Who is At Fault in a Tbone Accident?

Imagine this: You’re on your way to the grocery store, or to see a friend, or maybe to pick up your kids from soccer practice. Your eyes are on the road; your hands are at 10 o’clock and 2 o’clock, where they’re supposed to be, on the steering wheel. You’re alert, staying within the speed limit, and being a good driver. Then, all of a sudden, it happens: A vehicle suddenly appears in your path without warning. You mash down the brake pedal, but there is not enough distance in front of your car to avoid a collision. You hear the sickening thud of metal-and-fiberglass on metal-and-fiberglass as your vehicles crash. Congratulations — you have been T-boned.

T-bone, also known as broadside or side-impact, collisions are common, can result in serious injuries and death, and are (frustratingly) usually completely avoidable. They are caused when one driver, generally attempting to make a left-hand turn, fails to yield the right-of-way to oncoming traffic.

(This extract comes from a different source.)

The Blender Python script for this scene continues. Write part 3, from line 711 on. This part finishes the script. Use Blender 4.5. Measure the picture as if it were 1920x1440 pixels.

They are referred to as “T-bone” collisions because the shape that results from one car crashing into the passenger side of another resembles a “T.” Obviously, these are frightening and often devastating situations for everyone involved.

The one good thing about T-bone collisions is that as long as the facts are clear and not in dispute, it’s usually pretty easy to pin down who is at fault. If you were the driver with the right-of-way, you’re not at fault. The person in the other vehicle who negligently failed to yield and drove into oncoming traffic is at fault.

There are also situations where both drivers fail to yield — for instance, the driver heading straight may run a red light or be distracted — and in those cases, both parties are likely to be deemed at least partially responsible.

Here Are Some Common Scenarios Where T-bone Collisions Happen:

  • At intersections, when one driver ignores a traffic signal or otherwise makes an unsafe left turn without checking to see if the path is clear.
  • When one driver is distracted, such as by text messaging on their smartphone, fiddling with a radio or climate controls, or eating or drinking.
  • When a driver is extremely fatigued or under the influence of alcohol or drugs.
  • When at least one driver is traveling over the speed limit.
  • In bad weather, such as heavy rain or fog, where visibility on the road is poor.
  • When a driver attempting to make a left turn is doing so from behind an obstruction, such as a double-parked truck, which impairs their ability to see whether a car is coming down the road.

To protect your interests, it is important to establish a clear record of the details of the incident, in order to allow insurance companies and motor vehicle departments to make the right call on who is to blame. If you are physically able to do so, you should speak to anyone in the vicinity of the accident, such as pedestrians, who witnessed what happened and who are willing and able to corroborate your account.

If the other driver remains on the scene of the accident, you should exchange contact and insurance information. Also, file an incident report with the police, and report the matter to your insurance company. You may also wish to contact an attorney if you have a legal claim against the other driver to determine your potential options.